Take the lines from the beginning of the material through the line containing "scene.camera = cam" and retype them exactly, leaving the pictures out.

▶ **Data lines**:
□ □ □ □ □

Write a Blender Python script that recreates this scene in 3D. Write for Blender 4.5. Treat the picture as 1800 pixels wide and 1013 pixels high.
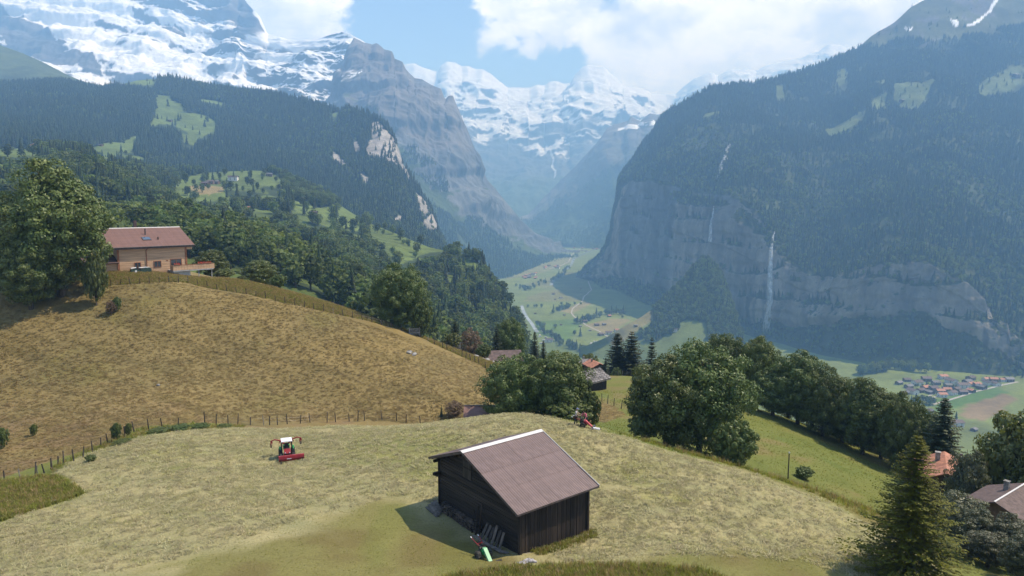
import bpy, bmesh, math, random
import numpy as np
from mathutils import Vector, Matrix

# ------------------------------------------------------------------ camera, sky, sun, exposure
scene = bpy.context.scene
for o in list(bpy.data.objects):
    bpy.data.objects.remove(o)
COL = scene.collection
F, TH, CX, CY = 1220.0, math.radians(7.0), 900.0, 506.5
CT, ST = math.cos(TH), math.sin(TH)
cam_d = bpy.data.cameras.new('camera')
cam_d.sensor_width = 36.0
cam_d.lens = 36.0 * F / 1800.0
cam_d.clip_start = 0.5
cam_d.clip_end = 60000
cam = bpy.data.objects.new('camera', cam_d)
COL.objects.link(cam)
cam.rotation_euler = (math.pi / 2 - TH, 0, 0)
scene.camera = cam

SUN_AZ, SUN_EL = math.radians(75), math.radians(56)
sun_d = bpy.data.lights.new('sun', 'SUN')
sun_d.energy = 5.0
sun_d.angle = math.radians(0.5)
sun_d.color = (1.0, 0.955, 0.875)
sun = bpy.data.objects.new('sun', sun_d)
COL.objects.link(sun)
TO_SUN = Vector((math.cos(SUN_EL) * math.sin(SUN_AZ), math.cos(SUN_EL) * math.cos(SUN_AZ), math.sin(SUN_EL)))
sun.rotation_euler = (-TO_SUN).to_track_quat('-Z', 'Y').to_euler()
sun.location = (0, 0, 500)

vs = scene.view_settings
vs.view_transform = 'Standard'
vs.look = 'None'
vs.exposure = 0.5
vs.gamma = 1.0
vs.use_curve_mapping = False
cy = scene.cycles
cy.use_denoising = True
cy.volume_bounces = 1
cy.max_bounces = 6
cy.diffuse_bounces = 2
cy.glossy_bounces = 2
cy.transmission_bounces = 3
cy.transparent_max_bounces = 8

world = bpy.data.worlds.new('World')
scene.world = world
world.use_nodes = True
SKY_STRENGTH = 0.062


class NT:
    """small helper round a node tree"""
    def __init__(s, tree):
        s.t = tree
        s.t.nodes.clear()

    def n(s, typ, **kw):
        nd = s.t.nodes.new(typ)
        for k, v in kw.items():
            if k.startswith('i_'):
                nd.inputs[k[2:].replace('_', ' ')].default_value = v
            else:
                setattr(nd, k, v)
        return nd

    def l(s, a, b):
        s.t.links.new(a, b)

    def val(s, sock, v):
        if isinstance(v, bpy.types.NodeSocket):
            s.l(v, sock)
        else:
            sock.default_value = v

    def math(s, op, a, b=0.0, clamp=False):
        nd = s.n('ShaderNodeMath', operation=op, use_clamp=clamp)
        s.val(nd.inputs[0], a)
        s.val(nd.inputs[1], b)
        return nd.outputs[0]

    def ramp(s, f, a, b, c=0.0, d=1.0):
        nd = s.n('ShaderNodeMapRange', interpolation_type='SMOOTHSTEP')
        s.val(nd.inputs['Value'], f)
        nd.inputs['From Min'].default_value = a
        nd.inputs['From Max'].default_value = b
        nd.inputs['To Min'].default_value = c
        nd.inputs['To Max'].default_value = d
        return nd.outputs['Result']

    def noise(s, vec, scale, detail=4.0, rough=0.55, dist=0.0):
        nd = s.n('ShaderNodeTexNoise')
        s.l(vec, nd.inputs['Vector'])
        nd.inputs['Scale'].default_value = scale
        nd.inputs['Detail'].default_value = detail
        nd.inputs['Roughness'].default_value = rough
        nd.inputs['Distortion'].default_value = dist
        return nd.outputs['Fac']

    def mix(s, f, a, b, mode='MIX'):
        nd = s.n('ShaderNodeMix', data_type='RGBA', blend_type=mode)
        s.val(nd.inputs[0], f)
        s.val(nd.inputs[6], a)
        s.val(nd.inputs[7], b)
        return nd.outputs[2]

    def mapping(s, vec, scale, rot=(0, 0, 0), loc=(0, 0, 0)):
        nd = s.n('ShaderNodeMapping')
        s.l(vec, nd.inputs['Vector'])
        nd.inputs['Scale'].default_value = scale
        nd.inputs['Rotation'].default_value = rot
        nd.inputs['Location'].default_value = loc
        return nd.outputs['Vector']


def pix_dir(px, py):
    d = Vector(((px - CX) / F, CT + (CY - py) / F * ST, -ST + (CY - py) / F * CT))
    return d.normalized()


def build_world():
    w = NT(world.node_tree)
    out = w.n('ShaderNodeOutputWorld')
    bg = w.n('ShaderNodeBackground')
    bg.inputs['Strength'].default_value = SKY_STRENGTH
    sky = w.n('ShaderNodeTexSky', sky_type='NISHITA')
    sky.sun_disc = False
    sky.sun_elevation = SUN_EL
    sky.sun_rotation = SUN_AZ
    sky.altitude = 1300
    sky.air_density = 1.0
    sky.dust_density = 0.6
    sky.ozone_density = 1.4
    tc = w.n('ShaderNodeTexCoord')
    d = tc.outputs['Generated']
    # cloud cover: fractal noise in sky direction, the banks seen over the range steer it
    p = w.mapping(d, (1.0, 1.0, 1.9))
    n1 = w.ramp(w.noise(p, 7.0, 12.0, 0.60, 0.35), 0.27, 0.73)
    n2 = w.noise(p, 2.2, 3.0, 0.5)
    cov = w.math('ADD', w.math('MULTIPLY', n1, 0.55), w.math('MULTIPLY', n2, 0.45))
    # (px, py, angular radius, weight) cloud banks and blue gaps
    banks = [(540, 20, 0.13, 0.17), (640, 45, 0.05, 0.06), (880, 45, 0.085, 0.16), (1010, 30, 0.10, 0.16), (1150, 60, 0.13, 0.18),
             (1300, 60, 0.16, 0.2), (1450, 30, 0.14, 0.18), (1600, 10, 0.12, 0.16), (1230, 120, 0.07, 0.1),
             (735, 100, 0.045, 0.20), (1090, 140, 0.045, 0.09), (1330, 105, 0.06, 0.1), (1700, -20, 0.2, 0.1), (400, -40, 0.2, 0.08),
             (715, 40, 0.085, -0.20), (930, 118, 0.055, -0.2), (740, 0, 0.07, -0.16), (1180, -12, 0.10, -0.12), (1085, -25, 0.05, -0.12),
             (985, 120, 0.04, -0.12), (850, 135, 0.05, -0.12), (800, 118, 0.03, -0.06), (1310, 95, 0.02, -0.05)]
    tot = None
    for px, py, r, wt in banks:
        v = pix_dir(px, py)
        dp = w.n('ShaderNodeVectorMath', operation='DOT_PRODUCT')
        w.l(d, dp.inputs[0])
        dp.inputs[1].default_value = v
        m = w.ramp(dp.outputs['Value'], math.cos(r * 1.3), math.cos(r * 0.25), 0.0, wt * 1.25)
        tot = m if tot is None else w.math('ADD', tot, m)
    cov = w.math('ADD', cov, tot)
    mask = w.ramp(cov, 0.57, 0.75)
    tone = w.noise(w.mapping(d, (1, 1, 1.6), loc=(0.03, 0.02, -0.05)), 10.0, 9.0, 0.6)
    cl = w.mix(w.ramp(tone, 0.32, 0.64), (13.5, 14.8, 17, 1), (25.5, 26.3, 27.5, 1))
    skyc = w.mix(1.0, sky.outputs['Color'], (2.15, 2.15, 2.4, 1), 'MULTIPLY')
    w.l(w.mix(w.math('MULTIPLY', mask, 0.96), skyc, cl), bg.inputs['Color'])
    w.l(bg.outputs[0], out.inputs['Surface'])


build_world()

# ------------------------------------------------------------------ numeric helpers
def hash3(ix, iy, iz, seed):
    h = (ix * 374761393 + iy * 668265263 + iz * 2147483647 + seed * 974711) & 0xffffffff
    h = ((h ^ (h >> 13)) * 1274126177) & 0xffffffff
    h = ((h ^ (h >> 16)) * 2246822519) & 0xffffffff
    return ((h ^ (h >> 15)) & 0xffffff) / float(0xffffff) * 2 - 1


def vnoise(P, seed=0):
    P = np.asarray(P, float)
    i = np.floor(P).astype(np.int64)
    f = P - i
    u = f * f * f * (f * (f * 6 - 15) + 10)
    x, y, z = i[:, 0], i[:, 1], i[:, 2]
    r = 0
    for a in (0, 1):
        wa = u[:, 0] if a else 1 - u[:, 0]
        for b in (0, 1):
            wb = u[:, 1] if b else 1 - u[:, 1]
            for c in (0, 1):
                wc = u[:, 2] if c else 1 - u[:, 2]
                r = r + wa * wb * wc * hash3(x + a, y + b, z + c, seed)
    return r


def fbm(P, scale, octv=5, seed=0, gain=0.5, ridged=False, stretch=(1, 1, 1)):
    Q = np.asarray(P, float) * np.array(stretch) / scale
    a, t, s = 1.0, 0.0, 0.0
    for k in range(octv):
        n = vnoise(Q + 17.3 * k, seed + k)
        if ridged:
            n = 1 - 2 * np.abs(n)
        t = t + a * n
        s += a
        a *= gain
        Q = Q * 2.03
    return t / s


def sstep(x, a, b):
    t = np.clip((x - a) / (b - a), 0, 1)
    return t * t * (3 - 2 * t)


def P3(px, py, Y):
    """the world point at image position px,py and forward distance Y"""
    px, py, Y = np.asarray(px, float), np.asarray(py, float), np.asarray(Y, float)
    c = (CY - py) / F
    t = Y / (CT + c * ST)
    return np.stack([(px - CX) / F * t, Y + 0 * t, t * (-ST + c * CT)], -1)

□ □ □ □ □

▶ **Written reply**:
Write a Blender Python script that recreates this scene in 3D. Write for Blender 4.5. Treat the picture as 1800 pixels wide and 1013 pixels high.
import bpy, bmesh, math, random
import numpy as np
from mathutils import Vector, Matrix

# ------------------------------------------------------------------ camera, sky, sun, exposure
scene = bpy.context.scene
for o in list(bpy.data.objects):
    bpy.data.objects.remove(o)
COL = scene.collection
F, TH, CX, CY = 1220.0, math.radians(7.0), 900.0, 506.5
CT, ST = math.cos(TH), math.sin(TH)
cam_d = bpy.data.cameras.new('camera')
cam_d.sensor_width = 36.0
cam_d.lens = 36.0 * F / 1800.0
cam_d.clip_start = 0.5
cam_d.clip_end = 60000
cam = bpy.data.objects.new('camera', cam_d)
COL.objects.link(cam)
cam.rotation_euler = (math.pi / 2 - TH, 0, 0)
scene.camera = cam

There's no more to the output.